→ **3D scene scripts**:

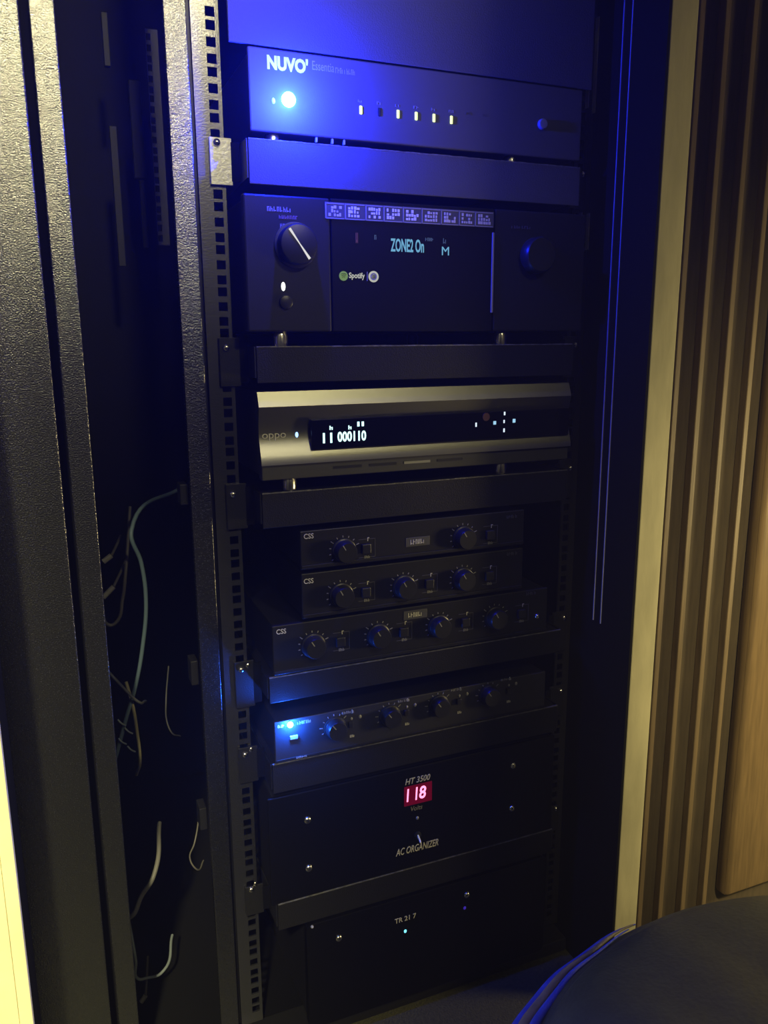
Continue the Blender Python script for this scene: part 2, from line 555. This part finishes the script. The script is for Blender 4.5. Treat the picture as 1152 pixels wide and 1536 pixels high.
def lamp(name, loc, power, color, parent, radius=0.004, spot=None):
    d = bpy.data.lights.new(name, 'SPOT' if spot else 'POINT')
    d.energy = power
    d.color = color
    d.shadow_soft_size = radius
    if spot:
        d.spot_size = math.radians(spot)
        d.spot_blend = 0.6
    o = bpy.data.objects.new(name, d)
    COL.objects.link(o)
    o.location = loc
    o.rotation_euler = (math.radians(90), 0, math.radians(180))     # shines towards -y
    o.rotation_euler = Vector((0, -1, 0)).to_track_quat('-Z', 'Y').to_euler()
    o.parent = parent
    o.matrix_parent_inverse = parent.matrix_basis.inverted()
    return o


BLUE = (0.005, 0.014, 1.0)
lamp('lamp_light', (0.2575, Y - .0330, 1.1770), 12.0, BLUE, t)
lens('sensor', 0.2413, 1.1745, 0.0022, 0.0032, Y, M_PRINT, t)
M_GREEN = glow('indicator_yellow_green', (0.80, 1.0, 0.30), 2.2)
for i, x in enumerate((0.3385, 0.3605, 0.3825, 0.4045, 0.4265, 0.4485, 0.4705, 0.4925)):
    on = i in (0, 2, 3, 4, 5)
    if on:
        box('indicator', (x - .0016, x + .0016, Y - .0012, Y, 1.1705, 1.1790), M_GREEN, t, bevel=0.0007)
    elif i == 1:
        box('indicator', (x - .0016, x + .0016, Y - .0010, Y, 1.1705, 1.1790), M_FACE, t, bevel=0.0007)
    strokes('small_lettering', x - .0035, x + .0035, 1.1822, 1.1852, 2, Y, M_PRINTG if i < 6 else M_STICK, t, i)
MB().lathe([(0.0062, Y), (0.0060, Y - .003), (0.0050, Y - .0042), (0.0005, Y - .0044)], 0.5696, 1.1807, 20).build('round_button', M_GREYP, t, smooth=True)
for x in (0.287, 0.305, 0.3185):
    box('vent_tab', (x, x + .002, Y + .001, Y + .004, 1.1385, 1.1435), M_GREYP, t)

# ------------------------------------------------------------------ receiver
t = thing('receiver', 'black home theatre receiver with large round knob and display reading ZONE2 On', 'receiver', (0.42, 0.0, 0.9305))
box('body', (0.2080, 0.6360, Y + .012, 0.30, 0.9410, 1.0790), M_BLACK, t, bevel=0.002)
box('faceplate', (0.2050, 0.3010, Y, Y + .0118, 0.9405, 1.0825), M_FACE, t, bevel=0.002)
box('faceplate', (0.5085, 0.6390, Y, Y + .0118, 0.9405, 1.0825), M_FACE, t, bevel=0.002)
box('front_door', (0.3022, 0.5072, Y + .0002, Y + .0118, 0.9405, 1.0825), M_GLOSS, t, bevel=0.001)
feet(t, (0.2440, 0.5265), 0.9245, 0.9405)
# big knob
kx, kz = 0.2610, 1.0320
MB().lathe([(0.0240, Y), (0.0240, Y - .0015), (0.0222, Y - .002)], kx, kz, 40).build('knob_ring', M_BLACK, t, smooth=True)
k = MB().lathe([(0.0212, Y - .001), (0.0212, Y - .012), (0.0200, Y - .0145), (0.0185, Y - .0150), (0.0005, Y - .0150)], kx, kz, 40).build('knob', M_KNOB, t, smooth=True)
mb = MB()
dx, dz = 0.0108, -0.0152
ln = math.hypot(dx, dz)
ux, uz = dx / ln, dz / ln
pts = []
for a, w in ((-1.0, .0013), (0.0, .0005), (1.0, .0014)):
    pts.append((kx + .0002 + a * dx - uz * w, kz + a * dz + ux * w))
for a, w in ((1.0, -.0014), (0.0, -.0005), (-1.0, -.0013)):
    pts.append((kx + .0002 + a * dx - uz * w, kz + a * dz + ux * w))
mb.prism(pts, 'y', Y - .0156, Y - .0149)  # the knob's glint, built as a thin glowing bar
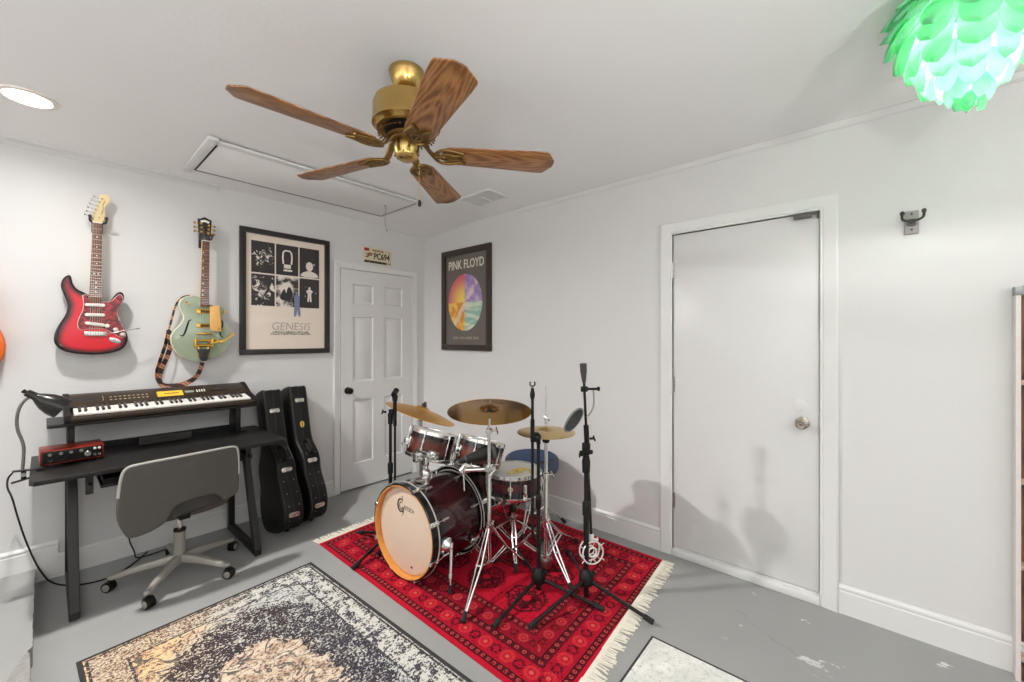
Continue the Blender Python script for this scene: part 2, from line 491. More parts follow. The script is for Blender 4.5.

→ **Problem to work on**: The pictures should not be reproduced; quote all of the other material exactly.

→ **The answer**:
Continue the Blender Python script for this scene: part 2, from line 555. This part finishes the script. The script is for Blender 4.5. Treat the picture as 1152 pixels wide and 1536 pixels high.
def lamp(name, loc, power, color, parent, radius=0.004, spot=None):
    d = bpy.data.lights.new(name, 'SPOT' if spot else 'POINT')
    d.energy = power
    d.color = color
    d.shadow_soft_size = radius
    if spot:
        d.spot_size = math.radians(spot)
        d.spot_blend = 0.6
    o = bpy.data.objects.new(name, d)
    COL.objects.link(o)
    o.location = loc
    o.rotation_euler = (math.radians(90), 0, math.radians(180))     # shines towards -y
    o.rotation_euler = Vector((0, -1, 0)).to_track_quat('-Z', 'Y').to_euler()
    o.parent = parent
    o.matrix_parent_inverse = parent.matrix_basis.inverted()
    return o


BLUE = (0.005, 0.014, 1.0)
lamp('lamp_light', (0.2575, Y - .0330, 1.1770), 12.0, BLUE, t)
lens('sensor', 0.2413, 1.1745, 0.0022, 0.0032, Y, M_PRINT, t)
M_GREEN = glow('indicator_yellow_green', (0.80, 1.0, 0.30), 2.2)
for i, x in enumerate((0.3385, 0.3605, 0.3825, 0.4045, 0.4265, 0.4485, 0.4705, 0.4925)):
    on = i in (0, 2, 3, 4, 5)
    if on:
        box('indicator', (x - .0016, x + .0016, Y - .0012, Y, 1.1705, 1.1790), M_GREEN, t, bevel=0.0007)
    elif i == 1:
        box('indicator', (x - .0016, x + .0016, Y - .0010, Y, 1.1705, 1.1790), M_FACE, t, bevel=0.0007)
    strokes('small_lettering', x - .0035, x + .0035, 1.1822, 1.1852, 2, Y, M_PRINTG if i < 6 else M_STICK, t, i)
MB().lathe([(0.0062, Y), (0.0060, Y - .003), (0.0050, Y - .0042), (0.0005, Y - .0044)], 0.5696, 1.1807, 20).build('round_button', M_GREYP, t, smooth=True)
for x in (0.287, 0.305, 0.3185):
    box('vent_tab', (x, x + .002, Y + .001, Y + .004, 1.1385, 1.1435), M_GREYP, t)

# ------------------------------------------------------------------ receiver
t = thing('receiver', 'black home theatre receiver with large round knob and display reading ZONE2 On', 'receiver', (0.42, 0.0, 0.9305))
box('body', (0.2080, 0.6360, Y + .012, 0.30, 0.9410, 1.0790), M_BLACK, t, bevel=0.002)
box('faceplate', (0.2050, 0.3010, Y, Y + .0118, 0.9405, 1.0825), M_FACE, t, bevel=0.002)
box('faceplate', (0.5085, 0.6390, Y, Y + .0118, 0.9405, 1.0825), M_FACE, t, bevel=0.002)
box('front_door', (0.3022, 0.5072, Y + .0002, Y + .0118, 0.9405, 1.0825), M_GLOSS, t, bevel=0.001)
feet(t, (0.2440, 0.5265), 0.9245, 0.9405)
# big knob
kx, kz = 0.2610, 1.0320
MB().lathe([(0.0240, Y), (0.0240, Y - .0015), (0.0222, Y - .002)], kx, kz, 40).build('knob_ring', M_BLACK, t, smooth=True)
k = MB().lathe([(0.0212, Y - .001), (0.0212, Y - .012), (0.0200, Y - .0145), (0.0185, Y - .0150), (0.0005, Y - .0150)], kx, kz, 40).build('knob', M_KNOB, t, smooth=True)
mb = MB()
dx, dz = 0.0108, -0.0152
ln = math.hypot(dx, dz)
ux, uz = dx / ln, dz / ln
pts = []
for a, w in ((-1.0, .0013), (0.0, .0005), (1.0, .0014)):
    pts.append((kx + .0002 + a * dx - uz * w, kz + a * dz + ux * w))
for a, w in ((1.0, -.0014), (0.0, -.0005), (-1.0, -.0013)):
    pts.append((kx + .0002 + a * dx - uz * w, kz + a * dz + ux * w))
mb.prism(pts, 'y', Y - .0156, Y - .0149)  # the knob's glint, built as a thin glowing bar
Continue the Blender Python script for this scene: part 2, from line 491. More parts follow. The script is for Blender 4.5.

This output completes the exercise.